Un cine en concreto

Crítica de María Bertoni - Espectadores

Partículas luminiscentes atraviesan con parsimonia la oscuridad de un recinto donde se proyecta una película. La secuencia inicial de Un cine en concreto resulta tan inspiradora como la persona que Luz Ruciello retrata en su primer largometraje: el albañil Omar José Borcard, administrador de la sala de cine que él mismo construyó y acondicionó a pulmón en un rincón de su Entre Ríos natal.

Fiel a su nombre de pila, la realizadora –también entrerriana– echa luz sobre una historia que rara vez cruzó los límites de Villa Elisa. El hallazgo de esta vida consagrada a la preservación del hábito de mirar cine en una sala especialmente diseñada es el primer acierto de Ruciello. El segundo radica en la decisión de retratar a Borcard a medida que pasan los años, y así acompañar la evolución de sus sueños.

En términos estrictamente narrativos, el albañil de 60ytantos años encarna a un prototipo clásico de héroe: de apariencia vulnerable pero con una voluntad y fortaleza a prueba de adversidades.
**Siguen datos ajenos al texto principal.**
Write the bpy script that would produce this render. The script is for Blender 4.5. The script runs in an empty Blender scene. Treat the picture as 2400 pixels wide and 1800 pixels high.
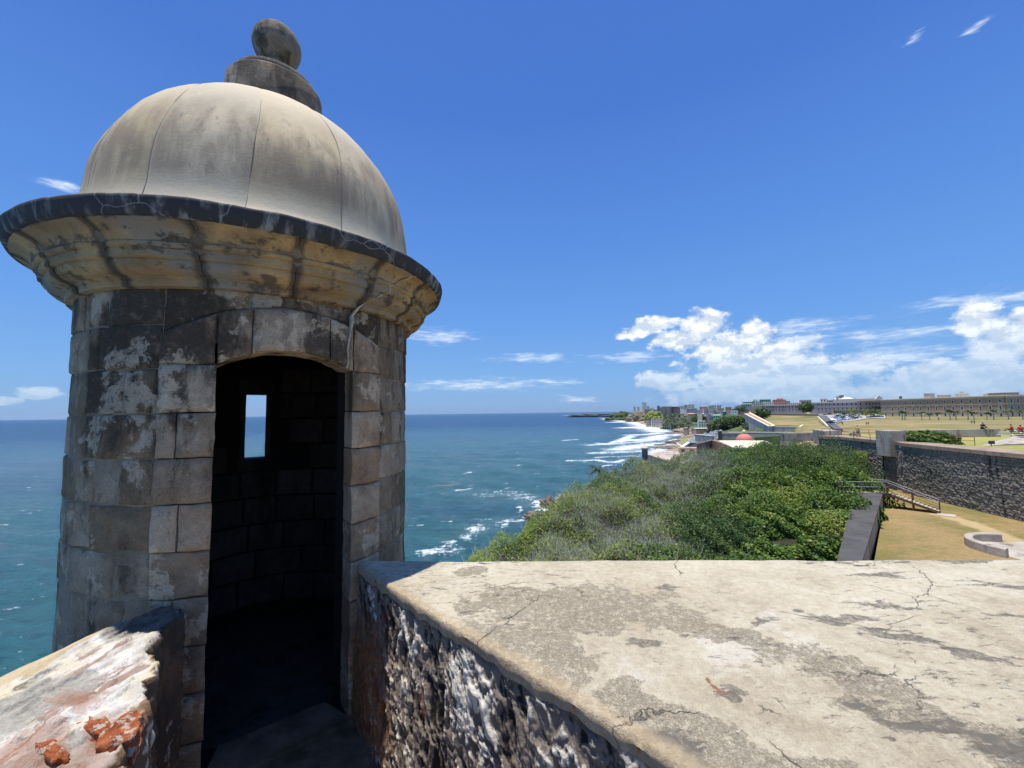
import bpy, bmesh, math, random
import numpy as np
from mathutils import Vector, Matrix, noise
from mathutils.geometry import tessellate_polygon
R = math.radians
scn = bpy.context.scene
col = scn.collection
rng = random.Random(7)
nrg = np.random.default_rng(11)

# ---------------------------------------------------------------- camera
# eye at the origin, sea level 40 m below, +Y = into the picture
F_PX, PITCH, ROLL = 952.97, 0.0708284, 0.0133657
_cp, _sp = math.cos(PITCH), math.sin(PITCH)
FW = Vector((0, _cp, _sp)); U0 = Vector((0, -_sp, _cp)); R0 = Vector((1, 0, 0))
RT = math.cos(ROLL)*R0 - math.sin(ROLL)*U0
UP = math.sin(ROLL)*R0 + math.cos(ROLL)*U0
cam = bpy.data.cameras.new('camera'); co = bpy.data.objects.new('camera', cam); col.objects.link(co)
co.matrix_world = Matrix(((RT.x, UP.x, -FW.x, 0), (RT.y, UP.y, -FW.y, 0), (RT.z, UP.z, -FW.z, 0), (0, 0, 0, 1)))
cam.sensor_width = 36; cam.lens = 36*F_PX/2400
cam.clip_start = 0.05; cam.clip_end = 200000
scn.camera = co

def ray(px, py): return ((px-1200)/F_PX*RT + (900-py)/F_PX*UP + FW)
def atz(px, py, z):
    v = ray(px, py); return v*(z/v.z)
def aty(px, py, Y):
    v = ray(px, py); return v*(Y/v.y)

# ---------------------------------------------------------------- light
SUN = Vector((-0.20, -0.06, 1.78)).normalized()
scn.view_settings.view_transform = 'Standard'; scn.view_settings.look = 'None'
scn.view_settings.exposure = 0.14; scn.view_settings.gamma = 1.0
scn.view_settings.use_curve_mapping = False
sl = bpy.data.lights.new('sun', 'SUN'); so = bpy.data.objects.new('sun', sl); col.objects.link(so)
sl.energy = 4.8; sl.angle = R(0.53); sl.color = (1.0, 0.955, 0.88)
so.rotation_euler = SUN.to_track_quat('Z', 'Y').to_euler()
SUN_EL = math.asin(SUN.z); SUN_AZ = math.atan2(SUN.x, SUN.y)

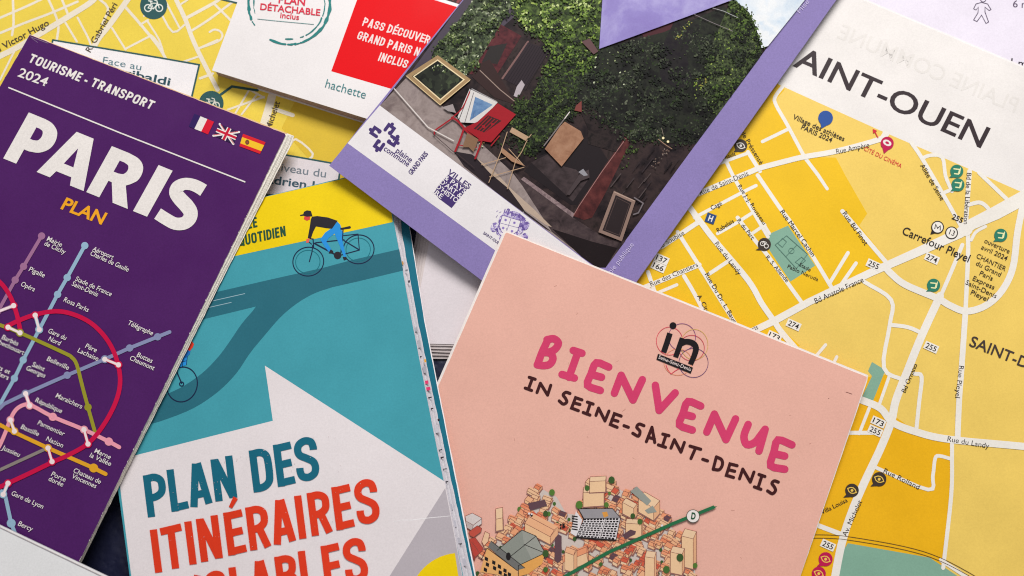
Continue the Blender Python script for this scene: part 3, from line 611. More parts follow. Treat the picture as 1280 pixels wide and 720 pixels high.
# ------------------------------------------------------------------ purple folded city map
def purple_map():
    t = Thing("folded_map", "thick purple folded city map with a transport diagram and three small flags", "map",
              [(357, 168, 9.8), (97, 706, 11), (37, 44, 5.8)], (170, 350), bumps=[(230, 330, 110, -.5), (40, 560, 120, .7), (330, 190, 60, .4)], thick=.0030)
    PU = ink((72, 26, 91), rough=.45, spec=.2, grain=.04, mottle=.04); WH = ink((224, 218, 214), grain=.04); CR = ink((232, 216, 216))
    g = Part(t, "page_stack")
    for k in range(8):
        d = 2.2 + k * 1.25 + random.uniform(-.5, .5); e = .3 + k * .14
        v = 244 - 8 * (k % 3) - (8 if k > 5 else 0)
        g.slab([(37, 44 - e), (357 + d * .95, 168 - e + d * .3), (357 + d * .95 - 3, 176 + d * .3), (272 + d * .72, 345), (160 + d * .45, 575), (97 + d * .28, 706), (-250, 560)], -.0019 + (7 - k) * .0002, .00018, ink((v, v - 6, v - 16), rough=.8, grain=.08), ink((190, 182, 172), rough=.85, grain=.08), .25, 6)
    g.build()
    q = Part(t, "back_cover"); q.slab(ps(38, 46, 356, 170, 272, 342, 160, 573, 97, 704, -250, 560), -.0021, .0009, PU, EDGE); q.build()
    b = Part(t, "back_edge", label="beige folded edge along the top"); b.slab(ps(36, 42.6, 358.6, 166.4, 352, 180, 40, 60), -.0006, .0003, ink((214, 176, 140)), EDGE, .15); b.build()
    c = Part(t, "cover"); c.slab(ps(36.6, 44.2, 37.6, 43.8, 356, 167, 357, 169, 97, 706, -260, 560), 0, .0003, PU, EDGE, .2, 5); n = c
    for _ in range(30):
        f = random.random(); x, y = 357 - 260 * f, 169 + 537 * f; a = random.uniform(.3, .8); L = random.uniform(.5, 2)
        n.poly([(x - a, y), (x + .1 - .24 * L, y + L), (x + .1 + .24 * L, y - L)], EDGE)
    n.stroke(ps(40, 48, 47, 53), .8, ink((118, 90, 130))); n.stroke(ps(38, 46, 60, 54), .5, ink((150, 130, 150))); n.build()
    l = Part(t, "heading_lettering"); set_words(l, "TOURISME - TRANSPORT", (34.3, 77), (.932, .362), 11.4, 9.35, 2.35, WH, .16, 'butt'); l.build()
    l = Words(t, "heading_lettering"); l.text("2024", (21.5, 95), (57, 108), 11.5, WH, .014, lean=.10)
    r = Part(t, "rule_line"); r.stroke(ps(11, 109.5, 150, 166, 306, 227.3), 1.7, WH); r.build()
    h = Part(t, "title_lettering", label="very large off-white slanted capitals")
    O = (4, 198)
    q = lambda pts: [(O[0] + u * .9268 + 32 * v, O[1] + u * .3758 - 57.5 * v) for u, v in pts]
    pc = lambda pts, n=6: catmull(pts, n)
    h.poly(q([(0, 0), (17.5, 0), (17.5, .31)] + pc([(24, .31), (36, .36), (45, .5), (47, .68), (43, .86), (33, .97), (22, 1)]) + [(0, 1)]), WH); h.poly(q([(17.5, .54), (17.5, .79)] + pc([(22, .79), (27, .76), (29, .66), (27, .57), (22, .54)])), PU)
    h.poly(q([(45, 0), (63, 0), (66.2, .155), (86.5, .155), (90, 0), (108.5, 0), (87.5, 1), (64.5, 1)]), WH); h.poly(q([(69.8, .345), (82.8, .345), (76.2, .72)]), PU)
    h.poly(q([(112, 0), (129.5, 0), (129.5, .36), (134, .36), (147.5, 0), (168, 0), (151.5, .40)] + pc([(156, .46), (161.5, .58), (162, .74), (158, .88), (149, .97), (136, 1)]) + [(112, 1)]), WH); h.poly(q([(129.5, .56), (129.5, .8)] + pc([(136, .8), (142, .77), (144.3, .68), (142, .59), (136, .56)])), PU)
    h.poly(q([(175, 0), (194, 0), (194, 1), (175, 1)]), WH)
    h.stroke(ps(254.5, 238, 247, 233.5, 239, 230.5, 230, 230, 222, 234, 220, 241, 225, 248.5, 233, 257, 238, 265, 237, 273, 230, 279, 219, 279.5, 208, 274, 197, 267), [16, 15.5, 15, 15, 16, 17, 18, 18.5, 18, 17, 16, 15.5, 15.5, 15.5], WH, cap='butt', smooth=4); h.build()
    w = Words(t, "subtitle_lettering"); w.text("PLAN", (75.5, 260.5), (127, 280.5), 15.5, ink((246, 170, 34)), .026, lean=.14)
    f = Part(t, "flag", label="blue, white and red tricolour flag"); f.poly(ps(243, 142, 250.6, 145.3, 243, 161, 236, 158), ink((46, 26, 88))); f.poly(ps(250.6, 145.3, 259.2, 148.8, 251.5, 164.4, 243, 161), WH); f.poly(ps(259.2, 148.8, 267.6, 152.2, 260, 168, 251.5, 164.4), ink((206, 20, 48))); f.build()
    f = Part(t, "flag", label="flag with crossed red and white bands"); B = ps(274.6, 155, 298.8, 165, 291.7, 180, 266.7, 169.6)
    m = lambda u, v: tuple((B[0][i] * (1 - u) + B[1][i] * u) * (1 - v) + (B[3][i] * (1 - u) + B[2][i] * u) * v for i in (0, 1))
    RD = ink((190, 20, 52)); f.poly(B, ink((44, 24, 66)))
    f.stroke([m(0, 0), m(1, 1)], 2.6, WH); f.stroke([m(1, 0), m(0, 1)], 2.6, WH); f.stroke([m(.06, .0), m(1, .96)], .8, RD); f.stroke([m(.94, 0), m(0, .94)], .8, RD)
    f.stroke([m(0, .5), m(1, .5)], 5.6, WH, cap='butt'); f.stroke([m(.5, 0), m(.5, 1)], 5.8, WH, cap='butt'); f.stroke([m(0, .5), m(1, .5)], 3, RD, cap='butt'); f.stroke([m(.5, 0), m(.5, 1)], 3.2, RD, cap='butt'); f.build()
    f = Part(t, "flag", label="red and yellow striped flag with a small crest"); B = ps(303.8, 167.2, 332, 177.7, 325, 192.4, 299.2, 182.8)
    m = lambda u, v: tuple((B[0][i] * (1 - u) + B[1][i] * u) * (1 - v) + (B[3][i] * (1 - u) + B[2][i] * u) * v for i in (0, 1))
    f.poly(B, ink((206, 28, 40))); f.poly([m(0, .26), m(1, .26), m(1, .76), m(0, .76)], ink((246, 196, 40))); f.disc(m(.28, .5), 2.6, ink((110, 70, 40)), 3.2); f.disc(m(.28, .5), 1, ink((170, 60, 50))); f.build()
    d = Part(t, "metro_diagram", step=2e-6)
    MA, LB, CS, OL, SL, PK, OR, GY = [ink(c) for c in ((152, 104, 140), (140, 172, 194), (192, 12, 66), (146, 142, 40), (128, 134, 170), (226, 150, 166), (216, 156, 36), (132, 122, 118))]
    def line(m, w, pts, dots=(), sm=4, r=4.6):
        d.stroke(ps(*pts), w, m, smooth=sm)
        for o in dots: d.disc(o, r, m, n=18)
    line(MA, 4.4, (52, 295, 29.5, 333, 19, 350, -4, 392), ps(52, 295, 29.5, 333, 19, 350), 0)
    line(LB, 4.6, (106, 307, 84, 347, 72, 368, 49, 412, 29, 450, 18, 473, -6, 516), ps(106, 307, 84, 347, 72, 368, 49, 412, 29, 450, 18, 473), 0)
    line(GY, 4, (-6, 590, 55, 562), (), 0)
    line(SL, 4.6, (212, 415, 197, 421, 162, 435, 131, 449, 84, 469, 32, 492, 5, 505, -6, 516), ps(197, 421, 162, 435, 84, 469), 0)
    line(OL, 4.6, (-6, 404, 25, 416, 80, 441, 90, 447, 96, 456, 103, 483, 110, 509, 119, 541), [(110, 509)], 3)
    line(PK, 5, (149, 559, 136, 552, 105, 537, 66, 521, 40, 507, 30, 506, 20, 512, 13, 524, 7, 540, 0, 556, -6, 566), ps(136, 552, 66, 521), 3, 5.2)
    line(OR, 5, (-6, 528, 17, 540, 60, 560, 117, 585, 132, 592.5), [(117, 585)], 0, 5.6)
    line(CS, 5.6, (8, 408, 25, 400, 45, 393, 70, 389, 92, 393, 114, 404, 132, 422, 144, 444, 150, 470, 148, 492, 139, 515, 124, 539, 108, 556, 85, 569, 65, 578, 36, 592, 8, 605, -8, 612))
    line(CS, 5.6, (-8, 346, 4, 357, 14, 373, 21, 393, 26, 416))
    line(LB, 4.8, (2, 614, 7, 622, 14, 654, 20, 670), [(14, 654)], 0, 5.6)
    for a, b, m, m2 in (((17, 382), (-4, 390), CS, MA), ((44, 394), (49, 412), CS, LB), ((10, 409), (25, 416), CS, OL), ((131, 449), (148, 456), SL, CS), ((32, 492), (37, 507), SL, PK), ((13, 525), (18, 539), PK, OR), ((105, 537), (110, 555), PK, CS), ((60, 560), (65, 577), OR, CS), ((10, 604), (4, 618), CS, LB)):
        d.disc(a, 5, m, n=18); d.disc(b, 5, m2, n=18); d.stroke([a, b], 4.6, m2); d.stroke([a, b], 3, CR); d.disc(a, 3.3, CR, n=16); d.disc(b, 3.3, CR, n=16)
    d.build()
    s = Words(t, "station_name")
    LW = {"Mairie": 21, "de Clichy": 30}
    for txt, x, y, L in (("Mairie", 58, 300.5, 20), ("de Clichy", 54.8, 306.3, 28), ("Pigalle", 35.5, 338.5, 21), ("Opéra", 25.5, 357, 18.5), ("Aéroport", 115, 313, 28), ("Charles de Gaulle", 112.2, 318.6, 52),
                         ("Stade de France", 93.5, 350.5, 49), ("Saint-Denis", 89.2, 356.6, 35), ("Rosa Parks", 79, 376.5, 33.5), ("Gare du", 59.5, 415.5, 24), ("Nord", 60, 425.5, 15.5), ("Télégraphe", 159, 405.5, 34), ("Buttes", 170.5, 445.5, 20.5), ("Chaumont", 161.5, 449.5, 33),
                         ("Père", 106, 434.5, 15), ("Lachaise", 96.5, 440, 27.5), ("Barbès", 1.5, 423.4, 22), ("Rochechouart", -14, 424.6, 47), ("Belleville", 58, 450.5, 29.5), ("Saint", 39.5, 457.5, 16.5), ("Georges", 32, 462, 25.5), ("Arts et", -12, 457.5, 25.5), ("Métiers", -15, 464, 27),
                         ("Maraîchers", 69, 496.5, 35.5), ("République", 43.5, 502, 36), ("Parmentier", 46.5, 530.5, 36), ("Bastille", 25.5, 535.5, 24), ("Nation", 57, 550.5, 22.5), ("Jussieu", 1.5, 561.5, 24), ("Marne", 117.5, 565.5, 21.5), ("la Vallée", 111.5, 571, 28.5),
                         ("Porte", 63.5, 594.5, 19), ("dorée", 60, 600.5, 19.5), ("Chateau de", 91, 590, 37), ("Vincennes", 89, 597, 33), ("Gare de Lyon", 13.5, 618.5, 43), ("Bercy", 22, 656.5, 19)):
        a = math.radians(24); s.text(txt, (x, y), (x + L * math.cos(a), y + L * math.sin(a)), 6.1, WH, .004, lean=.10)
purple_map()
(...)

A diferencia del David que enfrentó a Goliat, Omar cuenta con algunos aliados, característica que recuerda la excepcionalidad de las gestas absolutamente solitarias.

El cine como fenómeno colectivo aparece en todo su esplendor. La reivindicación de la sala de proyección en tanto lugar de encuentro reparador y enriquecedor para toda una comunidad, la férrea intención de legarles la pasión cinéfila a las nuevas generaciones, cierto sentido de retribución trascendental contribuyen a combatir la tendencia contemporánea a reducir el séptimo arte a un negocio especializado en ofertas cada vez más personalizadas de entretenimiento audiovisual.

La inclusión de algunos entretelones del rodaje dentro del retrato mismo también aporta su granito de arena en este sentido. De hecho, en la visibilización del equipo técnico que trabaja detrás de cámara, el cine se manifiesta como expresión de (sincronizada) pluralidad.

Con perdón del pequeñísimo adelanto, Borcard bautizó su sala Cine Paradiso, quizás en homenaje al largometraje que Giuseppe Tornatore filmó en 1988. Al margen de la validez de esta hipótesis, existen sobrados motivos para relacionar al albañil entrerriano con aquel Salvatore que, de chico, aprendió a ver cine de la mano del proyeccionista del pueblo y, ya adulto, retribuye ese amor por las películas y por su lugar natal con las gestiones necesarias para impedir la destrucción de la sala de su infancia.

Pasaron treinta años desde el estreno de aquella ficción inolvidable y cabe un océano entero entre Omar y Totó/Tornatore). Nótese, sin embargo, que el obrero entrerriano, el cineasta italiano y su personaje pertenecen a la misma generación. A la luz de esta coincidencia conmueve todavía más que una realizadora joven haya encontrado en el Cine Paradiso litoraleño una o varias historias dignas de contar, y nueva oportunidad para homenajear al séptimo arte y a uno de sus –tantos– ángeles guardianes.